As pessoas riram bastante na sala de cinema. Esta era uma reação prevista?
Tião: É difícil ter expectativas quanto ao humor, porque eu passei anos me acostumando às ideias do filme, e também ao humor dele. Pelo absurdo, ele tem um humor sutil, e as pessoas se relacionaram bem. Mas eu não tinha expectativas, fiquei apenas curioso para ver como seria. Vendo o filme pronto, achei interessante a dinâmica da voz com as imagens, dentro da construção do humor. Essa era um questão importante, sobre o tom do filme e o tom da voz. Às vezes é um humor que bate de frente, logo com o corte da montagem, às vezes ele vem devagar, como a vaca.
Como se distribui um projeto tão inusitado quanto este? Ele já tem lançamento garantido nos cinemas?

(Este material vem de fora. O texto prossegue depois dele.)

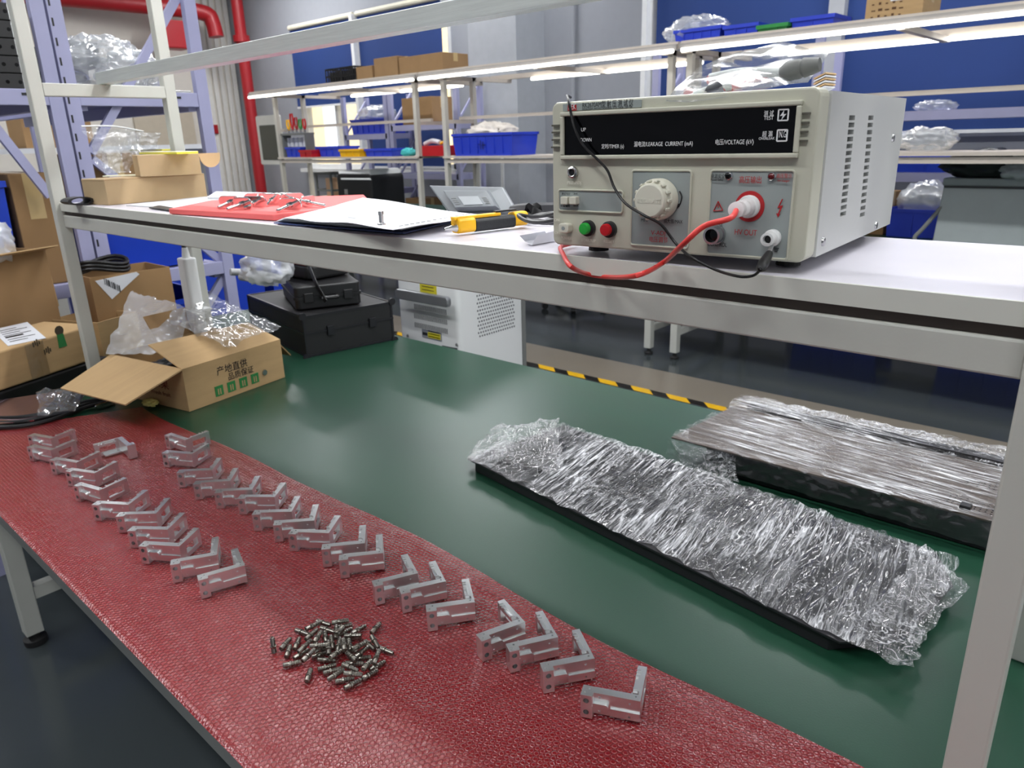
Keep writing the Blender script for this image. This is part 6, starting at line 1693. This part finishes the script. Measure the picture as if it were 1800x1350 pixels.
# yellow and black screwdriver-like tester
A1 = atz(800, 399, S_ + .012); A2 = atz(922, 385, S_ + .012); ax = (A2 - A1).normalized(); Lx = (A2 - A1).length
vt = thing('voltage_pen', 'yellow and black voltage test pen lying on the white shelf', 'test pen', tuple(A1), atan2(ax.y, ax.x))
vt.rotation_euler = (0, 0, atan2(ax.y, ax.x))
MB().rbox(.0, .030, -.011, .011, -.009, .012, .006, axis='x').build('nose', YELLOW, vt, bevel=.002)
MB().rbox(.030, Lx * .80, -.0112, .0112, -.0095, .0090, .006, axis='x').build('grip', mat('grip_black', (34, 36, 38), .6, bump=.2, bscale=300), vt, bevel=.001)
MB().rbox(Lx * .80, Lx, -.010, .010, -.0085, .0125, .006, axis='x').build('tail', YELLOW, vt, bevel=.002)
MB().box(-.004, Lx * .62, -.005, .005, .0095, .014).build('spine', YELLOW, vt, bevel=.001)
MB().box(Lx * .56, Lx * .86, -.004, .004, .0145, .017).build('clip', BLACK, vt, bevel=.001)
MB().lathe([(.006, 0), (.0045, .005), (.003, .012), (.0016, .02)], (0, -.002, -.001), (-1, 0, 0), 14).build('probe_tip', CHROME, vt, smooth=True)
# tablet-like terminal leaning back
Tz = .96
c_ = [aty(790, 376, Tz - .0), aty(909, 372, Tz - .0), aty(884, 328, Tz + .045), aty(753, 325, Tz + .045)]
tb = thing('tablet_display', 'grey display unit seen from behind, leaning on the white shelf', 'display', tuple(c_[0]))
It = mtx(tb).inverted()
TG = mat('tablet_grey', (98, 103, 107), .4, .2)
n = (c_[1] - c_[0]).cross(c_[3] - c_[0]).normalized()
if n.y > 0: n = -n
MB().plate([c_[0], c_[1], c_[2], c_[3]] if (c_[1] - c_[0]).cross(c_[3] - c_[0]).y < 0 else c_[::-1], .010).build('shell', TG, tb, inv=It, bevel=.003)
def tq(u_, v_, o_=0): return (c_[0] * (1 - u_) + c_[1] * u_) * (1 - v_) + (c_[3] * (1 - u_) + c_[2] * u_) * v_ + n * o_
pA = [tq(.16, .05, .0), tq(.80, .05, .0), tq(.80, .74, .0), tq(.16, .74, .0)]; pB = [tq(.18, .05, .014), tq(.78, .05, .014), tq(.78, .64, .014), tq(.18, .64, .014)]
MB().hexa(pA + pB).build('rear_hump', TG, tb, inv=It, bevel=.001)
MB().hexa([tq(.34, .12, .0142), tq(.62, .12, .0142), tq(.62, .42, .0142), tq(.34, .42, .0142), tq(.34, .12, .0148), tq(.62, .12, .0148), tq(.62, .42, .0148), tq(.34, .42, .0148)]).build('rating_label', mat('label_dim', (140, 145, 148), .5), tb, inv=It)
for s_ in (.22, .66):
    mb = MB()
    for k in range(4):
        mb.hexa([tq(s_, .15 + k * .07, .0142), tq(s_ + .07, .15 + k * .07, .0142), tq(s_ + .07, .17 + k * .07, .0142), tq(s_, .17 + k * .07, .0142), tq(s_, .15 + k * .07, .0146), tq(s_ + .07, .15 + k * .07, .0146), tq(s_ + .07, .17 + k * .07, .0146), tq(s_, .17 + k * .07, .0146)])
    mb.build('speaker_slot', GRAPH, tb, inv=It)
# coiled leads and a folded sheet left of the tester
cc = thing('cable_coil', 'coil of black leads between the test pen and the tester', 'cable', tuple(atz(955, 388, S_ + .01)))
Ic = mtx(cc).inverted()
for k in range(4):
    c0_ = atz(965 + k * 2, 385 - k, S_ + .006 + k * .006)
    MB().tube([c0_ + Vector((.045 * cos(t_) * (1 + .05 * k), .04 * sin(t_), .003 * sin(3 * t_ + k))) for t_ in [i * 2 * pi / 20 for i in range(21)]], .0028, 8, smooth_pts=2).build('cord', BLACK, cc, inv=Ic, smooth=True)
MB().tube([atz(900, 372, S_ + .005), atz(930, 370, S_ + .02), atz(975, 368, S_ + .012)], .012, 8, smooth_pts=4).build('plug', BLACK, cc, inv=Ic, smooth=True)
q = thing('folded_sheet', 'folded silver-grey sheet peeping out left of the tester', 'paper', tuple(atz(940, 415, S_)))
Iq = mtx(q).inverted()
mb = MB(); P_ = [atz(*p, S_ + z) for p, z in (((913, 414), .013), ((922, 424), .004), ((935, 431), .001), ((944, 414), .012), ((975, 406), .014))]
bk = Vector((.0, .05, 0))
for i in range(4): mb.add([P_[i], P_[i + 1], P_[i + 1] + bk, P_[i] + bk], [(0, 1, 2, 3)])
mb.build('sheet', mat('sheet_silver', (205, 206, 212), .4), q, inv=Iq)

Tião: Animal Político vai para o festival de Roterdã agora. Eu estava trabalhando muito na finalização, então este processo que vai acontecer daqui a seis meses ainda não está tão claro. Primeiro, precisamos ver como as pessoas se relacionam, para depois pensar na questão da sala de cinema. Quando a gente estava filmando, percebi que nem todas as pessoas têm o mesmo contato de cinema que nós temos. Os guardas de trânsito e as pessoas que cuidavam da vaca diziam que queriam muito ver o filme. Por um lado tem a leveza, a curiosidade, o humor, mas por outro, ele é denso, pouco palpável. Ele percorre muitos lugares, e agora preciso observar e aceitar o que acontece com ele.